Hi,
This is partly postmodern, partly postgresql related.
I was wondering whether it would not be useful to also do the following when loading simple-date above postmodern:
(in-package :simple-date)
(cl-postgres:set-sql-datetime-readers :timestamp-with-timezone (lambda (usecs) (multiple-value-bind (days usecs) (floor usecs +usecs-in-one-day+) (make-instance 'timestamp :days (+ days +postgres-day-offset+) :ms (floor usecs 1000)))))
Or even in place of the normal :timestamp binding (from which the above code is copied) ?
From my experiments and reading, using timestamp with time zone as SQL type is more useful than timestamp.
What I want is a created or last-modified timestamp that is set or updated automatically by SQL and not CL with a default like now(). The problem seems to be that the way now() is interpreted is dependent on the time zone set for the session (or the time zone default of postgresql, which defaults to your machine's).

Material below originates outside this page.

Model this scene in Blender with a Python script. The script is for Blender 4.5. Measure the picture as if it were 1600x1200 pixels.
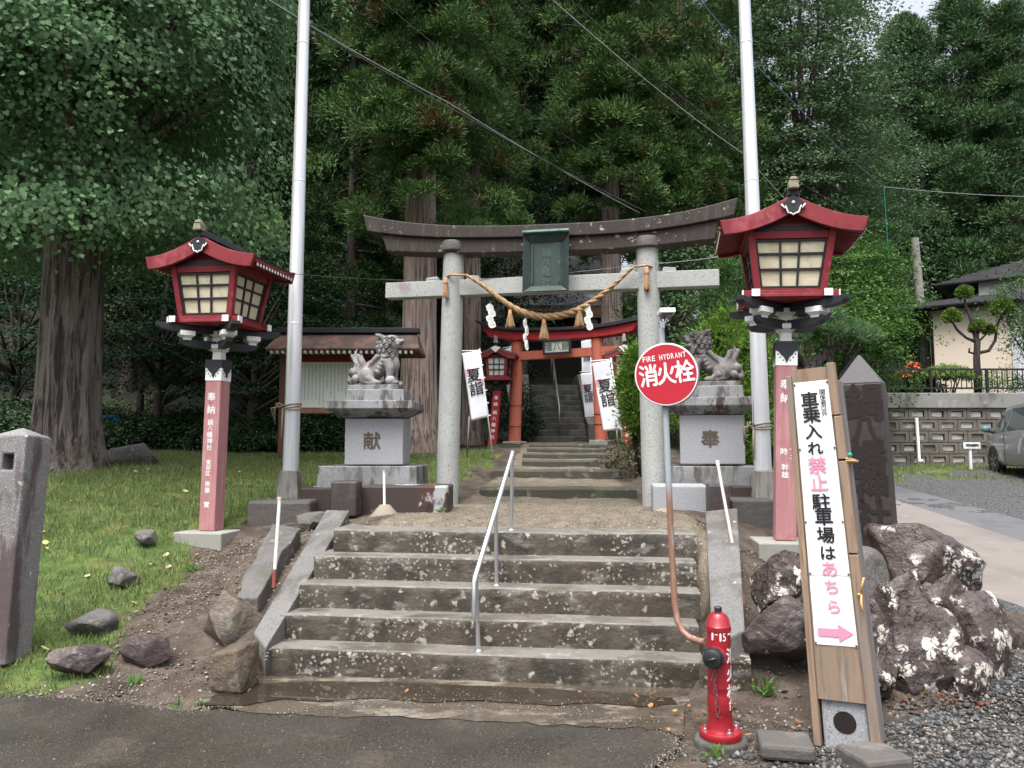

The only correct thing to store are GMT timestamps and to adjust those to the viewer's own time zone. psql does that correctly only with the type timestamp with time zone and not with the type timestamp, although they seem to be the same thing internally.

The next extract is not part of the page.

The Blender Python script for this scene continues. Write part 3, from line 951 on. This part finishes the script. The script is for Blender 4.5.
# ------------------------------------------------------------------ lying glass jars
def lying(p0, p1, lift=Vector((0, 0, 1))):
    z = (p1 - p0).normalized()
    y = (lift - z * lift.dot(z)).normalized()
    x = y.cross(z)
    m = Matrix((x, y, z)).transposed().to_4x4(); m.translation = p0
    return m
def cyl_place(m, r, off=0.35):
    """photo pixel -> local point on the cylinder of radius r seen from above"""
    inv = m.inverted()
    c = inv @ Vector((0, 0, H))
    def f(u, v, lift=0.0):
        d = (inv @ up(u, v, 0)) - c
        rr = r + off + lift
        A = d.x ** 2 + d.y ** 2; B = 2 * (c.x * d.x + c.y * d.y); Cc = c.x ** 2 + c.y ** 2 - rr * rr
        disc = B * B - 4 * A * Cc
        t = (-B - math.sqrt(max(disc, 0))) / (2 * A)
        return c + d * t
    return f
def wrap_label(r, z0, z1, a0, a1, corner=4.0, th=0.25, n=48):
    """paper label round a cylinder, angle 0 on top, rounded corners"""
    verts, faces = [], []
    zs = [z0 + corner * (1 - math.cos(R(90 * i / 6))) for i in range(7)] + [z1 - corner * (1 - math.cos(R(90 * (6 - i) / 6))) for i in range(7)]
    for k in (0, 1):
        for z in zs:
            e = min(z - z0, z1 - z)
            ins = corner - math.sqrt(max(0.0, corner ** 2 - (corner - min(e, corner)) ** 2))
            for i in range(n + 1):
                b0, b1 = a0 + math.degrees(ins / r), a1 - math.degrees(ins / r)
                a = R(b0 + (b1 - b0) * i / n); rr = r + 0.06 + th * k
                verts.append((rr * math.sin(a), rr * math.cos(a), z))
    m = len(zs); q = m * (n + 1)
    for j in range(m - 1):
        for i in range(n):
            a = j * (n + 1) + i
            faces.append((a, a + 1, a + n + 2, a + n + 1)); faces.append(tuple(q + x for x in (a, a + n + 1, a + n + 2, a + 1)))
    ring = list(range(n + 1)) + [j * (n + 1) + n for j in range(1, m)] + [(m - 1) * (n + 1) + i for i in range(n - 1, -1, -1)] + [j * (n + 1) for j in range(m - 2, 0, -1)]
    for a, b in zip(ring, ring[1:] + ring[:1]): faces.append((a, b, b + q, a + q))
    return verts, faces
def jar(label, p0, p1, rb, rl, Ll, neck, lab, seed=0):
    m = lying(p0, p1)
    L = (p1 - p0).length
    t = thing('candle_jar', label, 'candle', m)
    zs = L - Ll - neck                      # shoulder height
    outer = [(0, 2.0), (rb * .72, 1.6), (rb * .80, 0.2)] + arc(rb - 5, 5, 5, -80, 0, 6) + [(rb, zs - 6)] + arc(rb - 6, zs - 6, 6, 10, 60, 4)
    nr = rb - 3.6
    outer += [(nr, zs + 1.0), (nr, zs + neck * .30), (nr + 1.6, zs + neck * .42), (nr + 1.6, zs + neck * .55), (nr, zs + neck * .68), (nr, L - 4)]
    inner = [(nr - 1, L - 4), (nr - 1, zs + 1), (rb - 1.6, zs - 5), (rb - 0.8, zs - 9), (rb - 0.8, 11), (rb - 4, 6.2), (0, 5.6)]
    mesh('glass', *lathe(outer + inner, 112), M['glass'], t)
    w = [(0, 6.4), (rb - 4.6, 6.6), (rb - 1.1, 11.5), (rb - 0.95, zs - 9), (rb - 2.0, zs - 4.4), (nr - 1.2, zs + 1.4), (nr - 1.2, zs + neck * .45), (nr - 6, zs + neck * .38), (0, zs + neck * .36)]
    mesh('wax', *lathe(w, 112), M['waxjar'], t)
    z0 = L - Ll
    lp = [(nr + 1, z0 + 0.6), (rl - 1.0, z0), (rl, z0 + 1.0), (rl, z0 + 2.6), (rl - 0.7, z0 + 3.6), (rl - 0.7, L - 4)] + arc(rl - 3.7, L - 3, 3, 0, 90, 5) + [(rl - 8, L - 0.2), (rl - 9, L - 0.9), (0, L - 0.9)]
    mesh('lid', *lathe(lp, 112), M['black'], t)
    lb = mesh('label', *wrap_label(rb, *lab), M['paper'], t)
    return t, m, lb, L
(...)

In CL, (simple-date:universal-time-to-timestamp (get-universal-time)) is always GMT, indepedent of the current (viewer's) timezone. In PG SQL this seems to be hard to do using now() or similar functions.
So out of the box reader support for that type would be useful.

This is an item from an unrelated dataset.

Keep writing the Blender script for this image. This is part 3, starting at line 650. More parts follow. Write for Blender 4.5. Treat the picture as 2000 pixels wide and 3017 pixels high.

A second question is how to correctly specify this col-type in a DAO since :timestamp-with-time-zone doesn't generate the necessary spaces when generating the table definition and a string is not considered a CL type ?
Any thoughts ?
Thanks,
Sven
Hey Sven,
I had no idea now() behaves differently depending on the data type. I can see the problem. There are two new patches in the repo, one adding a reader for timestamp with time zone values as you suggested, and one replacing dashes with spaces when writing out type names. That second one is a bit of a hack, but seems to work well in most cases.
Cheers, Marijn
On Mon, Apr 14, 2008 at 3:32 PM, Sven Van Caekenberghe scaekenberghe@common-lisp.net wrote:
Hi,
This is partly postmodern, partly postgresql related.
I was wondering whether it would not be useful to also do the following when loading simple-date above postmodern:
(in-package :simple-date)
(cl-postgres:set-sql-datetime-readers :timestamp-with-timezone (lambda (usecs) (multiple-value-bind (days usecs) (floor usecs +usecs-in-one-day+) (make-instance 'timestamp :days (+ days +postgres-day-offset+) :ms (floor usecs 1000)))))
Or even in place of the normal :timestamp binding (from which the above code is copied) ?
From my experiments and reading, using timestamp with time zone as SQL type is more useful than timestamp.
What I want is a created or last-modified timestamp that is set or updated automatically by SQL and not CL with a default like now(). The problem seems to be that the way now() is interpreted is dependent on the time zone set for the session (or the time zone default of postgresql, which defaults to your machine's).
The only correct thing to store are GMT timestamps and to adjust those to the viewer's own time zone. psql does that correctly only with the type timestamp with time zone and not with the type timestamp, although they seem to be the same thing internally.
In CL, (simple-date:universal-time-to-timestamp (get-universal-time)) is always GMT, indepedent of the current (viewer's) timezone. In PG SQL this seems to be hard to do using now() or similar functions.
So out of the box reader support for that type would be useful.
A second question is how to correctly specify this col-type in a DAO since :timestamp-with-time-zone doesn't generate the necessary spaces when generating the table definition and a string is not considered a CL type ?
Any thoughts ?
Thanks,
Sven
postmodern-devel mailing list postmodern-devel@common-lisp.net http://common-lisp.net/cgi-bin/mailman/listinfo/postmodern-devel
Marijn,
On 14 Apr 2008, at 16:08, Marijn Haverbeke wrote:
I had no idea now() behaves differently depending on the data type. I can see the problem.
Well, the documentation,
http://www.postgresql.org/docs/8.3/static/datatype-datetime.html
is quite confusing around these issues, it does seem to be possible to do extra conversions, but I would expect their now() to work like (get- universal-time), but I am no postgresql expert.
There are two new patches in the repo, one adding a reader for timestamp with time zone values as you suggested, and one replacing dashes with spaces when writing out type names. That second one is a bit of a hack, but seems to work well in most cases.
Thanks for the patches, it now works for me.
Sven
PS:
I would like to add that Postmodern is a very nice project, well documented. I know from experience that this requires a lot of work. I was especially surprised (in the good way) by the quality of your source code: very readable, using many CL features in a clean way. Great work!